An Interview with Cyclist Tiffany Schwartz


By Anthony J. Nocella II, Ph.D. —

Anthony Nocella: Could you tell me how you got into cycling and if any women supported you in the beginning?

Tiffany Schwartz: I got into cycling when I met my late boyfriend in 2013 and told him that I won an entry into a triathlon. He convinced me to do the duathlon because I don’t have a swimming background and a duathlon is a run-bike-run, something I got use to doing when I was getting over an achilles injury. I would run on a treadmill, go to spin class and jump back on the treadmill. He laughed at me when I didn’t have a bike to compete with, or at least a decent one. He went with me to look at bikes and helped me pick one out. He passed away before the race, but during the race I was on my bike, cages and all, passing other women and they stared at me. The biggest memory I have was a lady looking at me and said, “if you get clips you would be flying even more.” I ended up averaging over 19 mph. During 2013 I competed in a couple of women only duathlons, but it wasn’t until 2014 when I started riding with a really strong group of ladies out of New Jersey. My first meeting with them was during a women’s only 100 miler. They convinced me to ride with them on Thursdays. Because of the Hilltop Women’s group I learned to ride in pacelines, climb quickly and learn how strong women riders can be.

Tiffany Schwartz racing Mountain Bike Nationals. Photo courtesy Tiffany Schwartz

AN: Tell me a bit about your racing history, such as your podiums and other accomplishments, including the teams you have ridden and raced for. 

TS: Here is a list, but there is also a link to the results that I may have not mentioned here.

I started racing in duathlons in 2013, I competed in local New Jersey duathlons (won all that I entered), USA Duathlon National Championships (2014, 2017), competed at ITU Duathlon World Championship (2015). All-American in Duathlon (2015). New Jersey Cyclocross State Champion (2015). Utah Hill Climb State Championship 3rd place (2016). Utah Time Trial State Champion (2017). Crusher in the Tushar 3rd in age-group (2018). Utah Super D State Champion (2018). Mountain Bike Nationals XCO Women’s Cat 1 3rd place (2019). Mountain Bike Nationals Short Track Women’s Cat 1 6th place (2019). Utah Cyclocross State Championship 3rd place (2019).

I crashed during a race during Midweek this summer and separated my shoulder so I spent my year running. Just ran a 3:03 marathon at California International Marathon, a 16 min Personal Best, so it was a decent year despite the crash.

I love being able to switch disciplines in the cycling world, though I love cyclocross and mountain biking the most.


  • 2013-2014 — Origin Performance (now called Ian O’Brien Coaching)
  • 2015-2017 — Elite Endurance and American First P/B P-Town CX
  • 2018 — 3B/P-Town/Euclid Outdoors
  • 2019 to current — Bingham Cycling Peak Fasteners Elite Team

AN: As a competitive cyclist can you tell me how your personal life or family life is shaped to support your racing and training?

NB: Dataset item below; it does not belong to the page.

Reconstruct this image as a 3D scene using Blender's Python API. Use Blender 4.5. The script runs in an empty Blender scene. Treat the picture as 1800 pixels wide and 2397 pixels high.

TS: My family has always loved watching and hearing about my races ever since I started competing in track back in the 7th grade. They never really care about the results as long as I am happy throughout training and do not overextend myself with work and school. In addition to family, the support system around me has always been strong and that includes friends, SO’s, coaches and other competitors or athletes on all different kinds of platforms. Because of all that the pressure all comes from within, which has been difficult to manage at times but most of the time I tell myself to believe in the coaching, the training and what is done is done it’s time to just put it all together.

AN: When training and racing with other women what are some key differences that you see as the best part of the women’s cycling culture?

TS: The laughter! Post-ride/race chats, laughter and hugs are always the best. We always seem to challenge one another or fire each other up before the race, but afterward being able to have a great chat with the ladies you have pushed around or ran into on the course is a big difference I have noticed. The women’s field always seem to come together. If someone is having a bad day, check in with them to make sure they’re going to be okay and not just blow by and ignore them.

AN: In your opinion, how can the industry, race promoters, and bicycle shops be more inclusive to women and girls, besides hiring them as is much needed?

TS: Be more open to listening about what women have to say and do not expect that every woman that comes in knows just the basics or hasn’t been riding for very long. Having equal or more pay for women’s fields does make it more fair as well, I have been in a couple of running races that have a bigger pay field for women then for the males field. Having women-only tech sessions at shops to teach how to do simple mechanic services would be great.

AN: How can the general community support upcoming girls who want to be elite racing cyclists like you, and what do you have to say to young girls?

TS: It’s really okay to take a break from racing and it is also okay to be in multiple sports! Being in multisports, it can prevent burnout and also bring joy coming back to the main sport. I have been running in competitions since the 7th grade, so when I found cycling it was a very nice switch. Now when I take time away from one sport I miss the other one, so when it’s time to embrace the training it fills me with joy. Therefore I say that community should embrace the acceptance of multisport.